Fortunately for my husband and me, our son made his way to his bottom while living thousands of miles away. We were totally oblivious to what he was doing. I appreciate the fact we were thousands of miles away, as if we had known we probably would have prevented him from reaching his bottom when he did. We would have tried to drag him back home with us and started enabling him. As it is it took him four years to progress to heroin addiction which is when he got court ordered to rehab. Who knows how long it would have taken him to reach his bottom had my husband and I interfered with the process.
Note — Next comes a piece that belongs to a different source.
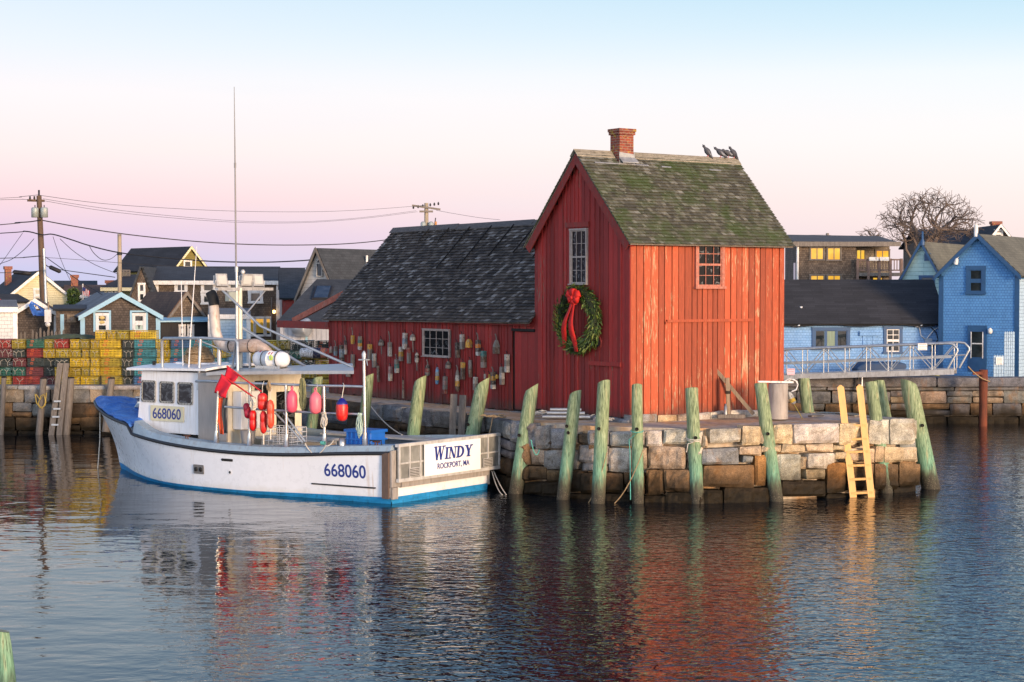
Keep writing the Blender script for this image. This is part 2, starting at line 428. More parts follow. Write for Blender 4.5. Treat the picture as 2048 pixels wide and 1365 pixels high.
def boards(mb, o, u, n, L, z0, top, holes, bw=(.15, .26), battens=0, gap=.014, th=.03):
    """upright boards on the plane through o spanned by u and z; top(x) gives the upper edge; holes = (x0, x1, z0, z1)"""
    o = Vector(o); u = Vector(u); n = Vector(n); z = Vector((0, 0, 1)); x = 0.
    def strip(x0, x1, d0, d1, zb):
        xs = (x0+x1)/2; segs = [(zb, min(top(x0), top(x1))-.01)]
        for hx0, hx1, h0, h1 in holes:
            if hx0 < x1-.02 and hx1 > x0+.02:
                ns = []
                for a, b in segs:
                    if h0 > a: ns.append((a, min(b, h0)))
                    if h1 < b: ns.append((max(a, h1), b))
                segs = [s_ for s_ in ns if s_[1]-s_[0] > .03]
        for a, b in segs:
            if b > a: mb.obox(o+u*xs+z*(a+b)/2+n*(d0+d1)/2, u*(x1-x0)/2, n*(d1-d0)/2, z*(b-a)/2)
    while x < L-.02:
        wd = min(random.uniform(*bw), L-x)
        if L-x-wd < .08: wd = L-x
        d = random.uniform(-.006, .006)
        zb = z0-random.uniform(0, .07)
        if random.random() < .16:
            zc = random.uniform(.8, 4); zc2 = zc+random.uniform(.002, .008)
            t0 = top
            strip(x+gap/2, x+wd-gap/2, -.02, th+d, zb)
        else: strip(x+gap/2, x+wd-gap/2, -.02, th+d, zb)
        if battens and random.random() < battens: strip(x+wd-.03, x+wd+.025, th-.004, th+.022+d, zb+.03)
        x += wd

def shingle_roof(mb, o, u, s, L, S, course=.13, w=(.09, .2), skew=0., lift=.02):
    """split shingles in courses: o = eave corner, u along the eave, s up the slope"""
    o = Vector(o); u = Vector(u).normalized(); s = Vector(s).normalized(); n = u.cross(s)
    if n.z < 0: n = -n
    k = 0; y = 0.
    while y < S-.03:
        x = -random.uniform(0, .1); 
        sx = skew*y
        while x < L:
            wd = random.uniform(*w); x0 = max(x, 0); x1 = min(x+wd-.005, L)
            if x1-x0 > .02:
                a = y-random.uniform(0, .014); b = min(y+course*1.55, S); l = lift+random.uniform(-.004, .006)
                c = [o+u*(x0+sx)+s*a, o+u*(x1+sx)+s*a, o+u*(x1+sx)+s*b, o+u*(x0+sx)+s*b]
                hi = [c[0]+n*(l+.008), c[1]+n*(l+.008+random.uniform(-.003, .003)), c[2]+n*.004, c[3]+n*.004]
                lo = [c[0]+n*(l-.01), c[1]+n*(l-.01), c[2]-n*.006, c[3]-n*.006]
                mb.add(lo+hi, [(4, 5, 6, 7), (0, 1, 5, 4), (1, 2, 6, 5), (3, 0, 4, 7), (2, 3, 7, 6)] if (u.cross(s)).z > 0 else [(7, 6, 5, 4), (4, 5, 1, 0), (5, 6, 2, 1), (7, 4, 0, 3), (6, 7, 3, 2)])
            x += wd
        y += course; k += 1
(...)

Regarding your current relationship with your daughter, I remember when my son was a teenager and abusing drugs. I had him in a drug abuse program and the counselor encouraged my husband and me to keep up our relationship with him apart from his drug abuse. Others will make suggestions to you, but I remember the counselor telling my husband and me to not totally divorce ourselves from our son--to have some activity we do with him apart from the drugs. My son likes to play golf as did my husband so they would golf together. My son likes to bowl, so he and I would go bowling.

I think the problem will be if while visiting with your daughter you will stand firm to not enable her if you see her destroying her life. With our son, he was so far away and he didn't share his drug abusing life with us (apart from asking for money). Though we were oblivious at the time, I do see we still enabled him--but not near as much as we could have.